HELL HOTEL - single player FPS level


Completed, Half-life themed level with a 10 minute playtime.

Made in the Hammer editor using Half Life 2 assets

Designed, prototyped, and built by me in 2018


During my Level Design 2 class at Champlain College, I practiced the process of level design as close to a professional level as is achievable in a classroom. For this project, I was responsible for creating a ten minute single player level inspired by the context of Half Life 2. I built it in three phases, starting with a detailed level visual design document, next moving on to a playable whitebox blockout, and finally polishing it into a final level complete with sound, lighting, props, textures and other details. To build the level, I used the Valve’s Hammer Editor, and was limited to the library of existing Half Life 2 Assets. My goals for this project were to get experience with a professional level design workflow, and to build a believable and engaging space while rapidly learning the engine and using the assets available, just like I would in a real studio. The result was Hell Hotel.

The context for this level has Gordon Freeman (the player) landing on the roof of a formerly abandoned hotel, with the goal of investigating rumors that the Combine has been kidnapping citizens and holding them there for some unknown purpose. Freeman fights through the dilapidated hotel to reach the ground floor, where he finds the prisoners as well as a mysterious elevator the Combine seem to be closely guarding and where supposedly more prisoners are being taken. Investigating further, Freeman discovers a hellish concrete sub-basement below the hotel filled with corpses destined to be turned into Headcrab zombies, at the bottom of which is an eerie statue which seems to have some occult effect over the zombies. Freeman must destroy it and escape.

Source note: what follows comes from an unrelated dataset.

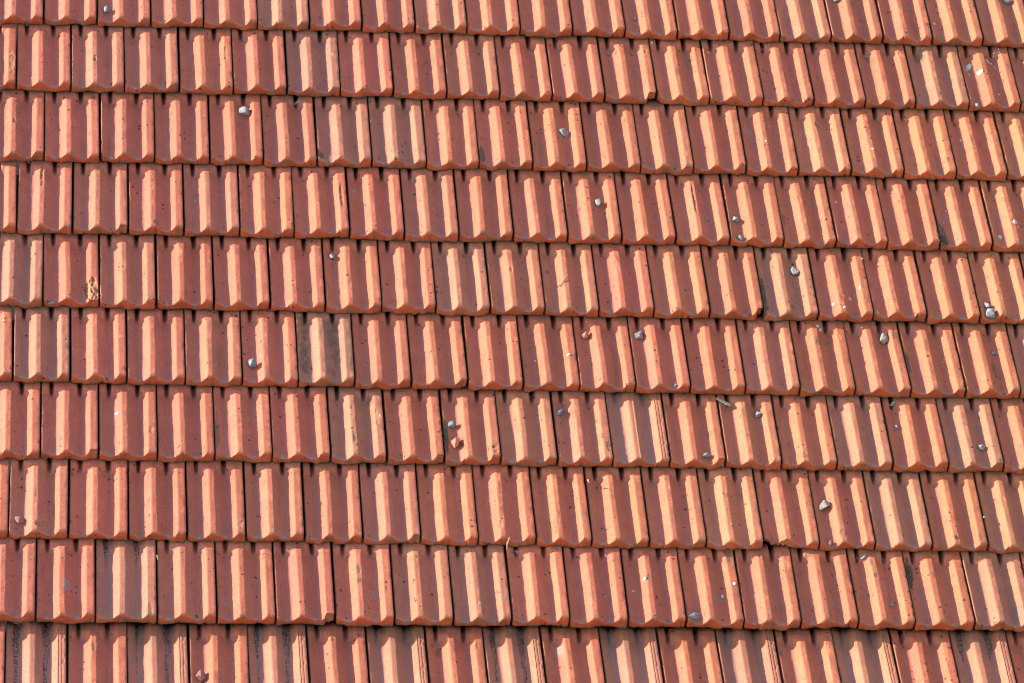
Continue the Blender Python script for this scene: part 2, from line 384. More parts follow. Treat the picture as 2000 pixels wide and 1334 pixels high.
CHW = {'spall': (0, 1), 'shell': (0, 1)}
def make_tile(r, k):
    T = TILES[(r, k)]
    rs = np.random.RandomState(r * 100 + k + 7)
    fam = FAM.get((r, k), RED)
    sm = fam == SMOOTH
    gl, gr = rs.uniform(.009, .021), rs.uniform(.009, .021)
    x0, x1 = T['x0'] + gl, T['x1'] - gr
    wd = x1 - x0
    yt = T['y'] + rs.uniform(-.010, .010)
    up = tail_y(r - 1, .5 * (x0 + x1)) if r > 0 else T['y'] + EXP
    E = up - T['y']
    gap = ROWGAP.get(r, GAP) + rs.uniform(-.006, .012)
    thk = ROWTHK.get(r, THK) + rs.uniform(-.006, .006)
    H = HGT * rs.uniform(.95, 1.05)
    D = thk + H + gap
    L = E + .14
    # columns
    us = np.unique(np.concatenate([np.linspace(0, 1, 61), [.012, .988, .370, .376, .462, .470, .478, .832, .839]] + ([[.866, .874, .882, .888, .918, .925, .932, .958, .963, .968]] if sm else [])))
    nx = len(us)
    U = np.concatenate([[0, 0], us, [1, 1]])
    role = np.concatenate([[0, 1], np.full(nx, 2), [1, 0]])
    # rows
    nf = 6
    tv = np.concatenate([[0.0, .010, .022, .038, .058], np.linspace(.08, E * .80, 50), np.linspace(E * .80, E + .02, 16)[1:], [L]])
    nt_ = len(tv)
    nr = 2 + nf + nt_
    o1, o2 = rs.rand() * 60, rs.rand() * 60
    # front edge offset
    fo = .012 * N1(U * 5 + o1, o2) + .006 * N1(U * 17 + o2, o1)
    crn = .035
    fo = fo + np.where(U < crn, crn - np.sqrt(np.maximum(0, crn**2 - (crn - U)**2)), 0) * .9
    cr = rs.uniform(.03, .05)
    fo = fo + np.where(U > 1 - cr, cr - np.sqrt(np.maximum(0, cr**2 - (U - 1 + cr)**2)), 0) * .9
    brk = np.zeros_like(U)
    for (a, b_, d) in BR.get((r, k), []):
        edge = sstep(a - .012, a + .02, U) * (1 - sstep(b_ - .02, b_, U) if b_ < 1 else 1)
        if b_ - a > .3: edge = np.clip((b_ - U) / (b_ - a), 0, 1) ** .8
        brk = np.maximum(brk, edge * d * (1 + .35 * N2(U * 24 + o1, 3.3)))
    # random tiny nicks
    for _ in range(rs.randint(0, 4)):
        c, w_ = rs.rand(), rs.uniform(.008, .025)
        brk = np.maximum(brk, np.exp(-((U - c) / w_) ** 2) * rs.uniform(.006, .02))
    fo = fo + brk
    V = np.tile(tv[:, None], (1, len(U)))
    UU = np.tile(U[None, :], (nt_, 1))
    wob = .010 * N1(V * 1.3 + o1, UU * 2 + o2) + .004 * N2(V * 5 + o2, UU * 3 + o1)
    Up = np.clip(UU + wob * np.sin(np.pi * UU), 0, 1)
    mw = sstep(E - .24, E - .03, V)
    if r == 9: mw = mw * .75
    if sm: mw = mw * .35
    nd = rs.uniform(.5, 1.5)
    pl = plateau(Up); pl = np.where(pl < 0, pl * nd, pl)
    h = profile(Up) * (1 - mw) + pl * mw
    if sm: h = h * .93 + .03
    h = h * (1 + .05 * N3(UU * 2 + o2, V * 1.1 + o1))
    crest = np.exp(-((UU - .475) / .035) ** 2) + np.exp(-((UU - .985) / .04) ** 2)
    h = h + crest * (.035 * N2(UU * 0 + o1, V * 5 + o2) + .045 * N3(UU * 0 + o2, V * 13 + o1) * (N1(UU * 0 + 5., V * 2.1 + o2) > .1)) * (.3 if sm else 1)
    h = h + (.022 * N1(UU * 7 + o2, V * 4 + o1) + .012 * N2(UU * 16 + o1, V * 9 + o2)) * (.5 if sm else 1)
    mask = np.zeros((nr, len(U), 4), np.float32)
    drip_lip_shade = np.zeros((nr, len(U), 4), np.float32)
    drip_lip_shade[2:2 + nf, :, 2] = 1.0  # lip rows take the painted shade and bounce tint
    drip_lip_shade[2 + nf, :, 2] = .55
    bev = np.where((U < .012) | (U > .988), .10, 0)
    top = thk + H * (h - bev[None, :])
    if sm:                                           # pressed grooves on the right roll
        for (g, gw) in (((.882, .006), (.932, .006)) if r != 8 else ()):
            top -= .007 * np.exp(-((UU - g) / gw) ** 2) * (V < E)
        if r == 6:
            for g in (.40, .43, .46): top -= .008 * np.exp(-((UU - g) / .010) ** 2)
        for yy in (np.arange(.25 + .1 * rs.rand(), E, .55) if r != 8 else ()):
            top -= .010 * ((UU > .86) & (UU < .932)) * np.exp(-((V - yy - .5 * (UU - .9)) / .016) ** 2)
            top -= .010 * ((UU > .932) & (UU < .968)) * np.exp(-((V - yy - .06 - .5 * (UU - .9)) / .016) ** 2)
    mt = mask[2 + nf:]
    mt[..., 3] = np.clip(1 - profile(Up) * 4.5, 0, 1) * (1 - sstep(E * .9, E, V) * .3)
    for c in CH.get((r, k), []):
        cu, cv, ru, rv, kind = c
        cv = cv * E; rv = rv * E
        ang = np.arctan2((V - cv) / rv, (UU - cu) / ru)
        dd = np.hypot((UU - cu) / ru, (V - cv) / rv) * (1 + .28 * N2(np.cos(ang) * 2.2 + cu * 40 + 20, np.sin(ang) * 2.2 + cv * 20 + 20) + .15 * N1(UU * 40, V * 30))
        m_ = 1 - sstep(.82, 1.08, dd)
        if kind in ('spall', 'shell'):
            dep = (.017 if kind == 'spall' else .05) * (1.0 + .5 * N3(UU * 30, V * 24))
            if kind == 'shell': dep = dep + .012 * np.sin(dd * 16)
            top -= dep * m_
            mt[..., 1] = np.maximum(mt[..., 1], m_ * (.55 if kind == 'spall' else 1))
            if kind == 'spall': mt[..., 0] = np.maximum(mt[..., 0], m_ * .22)
        elif kind == 'dirt':
            top -= .008 * m_
            mt[..., 0] = np.maximum(mt[..., 0], m_ * .75)
        elif kind == 'moss':
            top -= .035 * m_
            mt[..., 0] = np.maximum(mt[..., 0], m_ * 1.3)
        elif kind == 'pale':
            top -= .005 * m_
            mt[..., 1] = np.maximum(mt[..., 1], m_ * .6)
        elif kind in ('lich', 'green'):
            mt[..., 2] = np.maximum(mt[..., 2], m_ * (.7 if kind == 'lich' else .35))
            if kind == 'green': mt[..., 0] = np.maximum(mt[..., 0], m_ * .45)
    # random side-edge chips
    for _ in range(rs.randint(2, 6)):
        side = rs.choice([0., 1.]); cv = rs.uniform(.03, .95) * E; rr = rs.uniform(.015, .05)
        if cv > .3 * E: rr *= .6
        m_ = np.exp(-(((UU - side) / .022) ** 2 + ((V - cv) / rr) ** 2) ** 2)
        top -= .022 * m_; mt[..., 0] = np.maximum(mt[..., 0], .55 * m_); mt[..., 1] = np.maximum(mt[..., 1], .3 * m_ * rs.rand())
    # grime line along the left flank and the lip
    mt[..., 0] = np.maximum(mt[..., 0], .35 * np.exp(-(UU / .03) ** 2) * (N3(UU * 3 + o1, V * 5 + o2) > -.1))
    dl = np.exp(-((UU - .185) / .042) ** 2) + np.exp(-((UU - .675) / .042) ** 2)  # sky glint painted at the tail of both troughs
    mt[..., 2] = np.maximum(mt[..., 2], np.clip(dl * 1.2, 0, 1) * (1 - sstep(.02, .085 + .03 * rs.rand(), V)) * rs.uniform(.45, 1))
    if fam == MOSSY:
        mm = np.clip(np.exp(-((UU - .12) / .10) ** 2) + .8 * np.exp(-((UU - .66) / .14) ** 2) + .45 * np.exp(-((UU - .95) / .10) ** 2), 0, 1) * sstep(.0, .2, V / E)
        mt[..., 0] = np.maximum(mt[..., 0], 1.25 * mm * np.clip(.75 + 1.0 * N3(UU * 14, V * 11) + .5 * N1(UU * 34, V * 26), 0, 1))
    dr = drip_lip_shade[2 + nf:]
    if sm:
        s_ = {(9,1): (.9, .95), (9,3): (.35, .8), (9,5): (.5, .9), (9,7): (.05, .1), (9,9): (.7, .9), (9,11): (.35, .25), (9,13): (.2, .2), (9,15): (.2, .3),
              (9,17): (.95, .95), (8,2): (.5, .45), (6,11): (.0, .0)}.get((r, k), (.2, .2))
        vt = V / E
        tp = sstep(.45, 1.0, vt) if (r, k) in ((9,17), (8,2), (9,11), (9,15)) else np.clip(.55 + .5 * vt, 0, 1)
        l1 = np.exp(-((UU - .17 - .02 * N1(V * 3 + o1, 1.)) / (.030 + .03 * sstep(.5, 1, vt))) ** 2) * s_[0]
        l2 = np.exp(-((UU - .67 - .02 * N1(V * 3 + o2, 9.)) / (.034 + .03 * sstep(.5, 1, vt))) ** 2) * s_[1]
        dr[..., 0] = np.clip((l1 + l2) * tp * 1.3, 0, 1)
        g_ = {(6,11): .95, (9,11): .8, (9,13): .6, (9,5): .6, (9,3): .6, (8,2): .35, (9,7): .4}.get((r, k), .4)
        mt[..., 0] = np.maximum(mt[..., 0], sstep(.35, 1.05, vt) * (.22 + .35 * N1(UU * 5 + o1, V * 3)) * (r == 9))
        dr[..., 1] = g_ * np.clip(np.exp(-((UU - .20) / .05) ** 2) + np.exp(-((UU - .68) / .05) ** 2), 0, 1)
    lap = sstep(E - .13, E - .01, V) * np.clip(.15 + 1.3 * N1(UU * 6 + o1, V * 6 + o2), 0, 1)
    edge_ = np.exp(-((1 - UU) / .022) ** 2) * np.clip(N2(UU * 2 + o1, V * 6 + o2) + .1, 0, 1) + np.exp(-(UU / .022) ** 2) * np.clip(N2(UU * 2 + o2, V * 7 + o1) + .2, 0, 1)
    foot = 1.3 * np.exp(-(V / .06)) * np.clip(.1 + N3(UU * 9 + o2, V * 6 + o1) * 1.1, 0, 1)
    runs = np.clip(N2(UU * 11 + o2, V * .9 + o1) * 1.5 - .75, 0, 1) * (profile(Up) < .5)
    mt[..., 0] = np.maximum(mt[..., 0], np.clip(.55 * lap + .7 * edge_ + .55 * foot + .5 * runs, 0, 1))
    # positions
    base = -D * V / E
    Z = top + base
    F_ = role[None, :]
    Z = np.where(F_ == 0, base, np.where(F_ == 1, top - .06 * H + base, Z))
    fade = np.exp(-V / .12)
    face = .15                                         # lip leans back
    rise_top = top[0]
    rnd = .020                                         # rounded upper arris
    Y = V + fo[None, :] * np.exp(-V / .05)
    setb = face * np.maximum(top - thk * .3, 0) * np.exp(-V / .10)
    Y = Y + setb
    rg_ = np.clip(profile(U)[None, :], 0, 1)
    Z = Z - (rnd * .4 * np.exp(-V / .012) + .040 * rg_ * np.exp(-(V / .034) ** 1.3)) * (F_ == 2)
    P = np.zeros((nr, len(U), 3))
    Xs = U * wd
    P[..., 0] = Xs[None, :]
    P[2 + nf:, :, 1] = Y; P[2 + nf:, :, 2] = Z
    # front face rows
    zt = Z[0]; ytop = Y[0]
    for j in range(nf):
        s = j / nf
        z = zt * s
        P[2 + j, :, 2] = np.where(role == 0, 0, z)
        bulge = -.006 * math.sin(s * math.pi) + .004 * N2(U * 14 + o1, s * 4 + o2)
        lowb = (.034 * N3(U * 5 + o2, o1) + .012 * N1(U * 13 + o1, o2)) * (1 - s) ** 1.5
        P[2 + j, :, 1] = fo + (ytop - fo) * s + bulge + lowb - (brk > .02) * .3 * brk * N1(U * 20, s * 5) * (1 - s)
        fm = mask[2 + j]
        fm[:, 0] = np.clip(1.45 - s * (3.6 + 1.2 * N2(U * 9 + o2, o1)), 0, 1)
        fm[:, 0] = np.where(brk > .03, .35 * fm[:, 0], fm[:, 0])
        fm[:, 0] = np.maximum(fm[:, 0], np.clip(N1(U * 7 + o2, s * 2 + o1) * 1.6 - .45, 0, .8))
        fm[:, 1] = np.where(brk > .03, .75, 0)
    # underside
    P[0, :, 1] = L; P[0, :, 2] = -D * L / E
    P[1, :, 1] = fo + .02; P[1, :, 2] = -.004
    mask[0:2, :, 0] = .9
    P[0, :, 0] = Xs; P[1, :, 0] = Xs
    P *= W
    me = bpy.data.meshes.new('roof_tile')
    nc = len(U)
    vid = np.arange(nr * nc).reshape(nr, nc)
    q = np.stack([vid[:-1, :-1], vid[:-1, 1:], vid[1:, 1:], vid[1:, :-1]], -1).reshape(-1, 4)
    # close the head end
    q2 = np.stack([vid[-1, :-1], vid[-1, 1:], vid[0, 1:], vid[0, :-1]], -1)
    q = np.concatenate([q, q2])
    me.vertices.add(nr * nc)
    me.vertices.foreach_set('co', P.reshape(-1).astype(np.float32))
    me.loops.add(len(q) * 4)
    me.loops.foreach_set('vertex_index', q.reshape(-1).astype(np.int32))
    me.polygons.add(len(q))
    me.polygons.foreach_set('loop_start', np.arange(0, len(q) * 4, 4, dtype=np.int32))
    me.polygons.foreach_set('use_smooth', np.ones(len(q), bool))
    me.update(calc_edges=True)
    a = me.attributes.new('mask', 'FLOAT_COLOR', 'POINT')
    a.data.foreach_set('color', np.clip(mask, 0, 1).reshape(-1))
    if True:
        a = me.attributes.new('drip', 'FLOAT_COLOR', 'POINT')
        a.data.foreach_set('color', np.clip(drip_lip_shade, 0, 1).reshape(-1))
    me.materials.append(M_SMOOTH if sm else M_CLAY)
    ob = bpy.data.objects.new('roof_tile', me)
    COL.objects.link(ob)
    rot = rs.normal(0, .0035)
    loc = Matrix.Translation((x0 * W, yt * W, rs.uniform(0, .004) * W)) @ Matrix.Rotation(rot, 4, 'Z') @ Matrix.Rotation(rs.normal(0, .012), 4, 'Y')
    ob.matrix_world = ROOF @ loc
    bc = np.array(BASE[fam])
    xx = (x0 + 8.5) / 17.0                             # courses run pinker at one end of the roof, more orange at the other
    bc = bc * np.array([1.0, 1.0 + .05 * xx, 1.08 - .15 * xx])
    bc = bc * (1 + rs.normal(0, .04)) * np.array([1, 1 + rs.normal(0, .020), 1 + rs.normal(0, .030)])
    wr = min(1, max(0, WEAR[fam] + rs.normal(0, .08)))
    ob.color = (*[float(v) for v in bc], float(wr))
    T.update(ob=ob, E=E, D=D, H=H, thk=thk, X0=x0, wd=wd, Y=yt, fam=fam)
    return ob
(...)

The Level is divided into two distinct sections; the rundown hotel above and the bloody dungeon below. I designed each section with a unique tone and style of challenges I wanted the player to face, and built the environments of each to support and communicate their respective tone. I have always been inspired by the the fluidity and ease at which the Grav-Gun lets the player interact with the environment, and decided to incorporate it centrally in a unique way in each section. Overall, I wanted to emphasize a feeling of descent, with progress always signified by downward movement. In the first section the player faces Combine guards on the roof and interior of a crumbling hotel. Here, I wanted to create engaging spaces for close quarters gun combat, and set up situations for the player to use the Grav-gun to solve environmental puzzles. I paid careful attention to the placement of items and pickups to control the pacing of encounters, granting the players additional tools to defeat the enemies as they descend through the rooms, and created simple puzzles that focused on using the Grav-gun to manipulate objects to clear their path, such as unplugging a force field or grabbing a plank to create a bridge. The true challenge with this section was creating a believable space. It is set in an old, crumbling, fancy hotel, and so I had to start by designing a set of functional, logical, and beautiful interior spaces, and then working backward to add weathering details to give it the dilapidated look. I paid special attention to fine details, adding splinters of wood to holes broken in the wall as well as creating a two layer floor and ceiling using hammers BSP geometry, where I placed a thin layer of carpet/ceiling stucco over a dingier wood or concrete texture underneath, so that I could carve out chunks of the ceiling and floor, resulting in a convincing damage effect. It worked especially well for the ceiling, as I could make tiles or chunks of ceiling peeling off or lying on the floor where they had fallen, revealing the structure beneath. I chose this aesthetic because Half Life’s setting is very dingy and ruined, almost post apocalyptic and so, the majority of the textures appear dirty and ill maintained; perfect for the setting I had in mind

In the dungeon section I enjoyed a little more conceptual creativity by building a space not dependent on any human logic or established aesthetic cues. Mechanically, I built it to involve combat with Headcrab zombies using the Grav-gun and challenging horde engagements, but primarily, I designed it to look hard-edged and creepy, like a torture chamber. I used aggressive, imposing, angular architecture to create dark, claustrophobic rooms, and lit them dimly in red. My primary props were bloodstains and corpses. I designed each encounter as much for on theme spectacle as for engaging gameplay, often including ways for players to lure or force zombies into brutal traps, such as the introductory meatlocker chamber, where barnacle monsters that hang from the ceiling are hidden among corpses dangling on ropes, or the grinder chamber, where a giant bloodstained fan sweeps flailing zombies into gorey saw pits.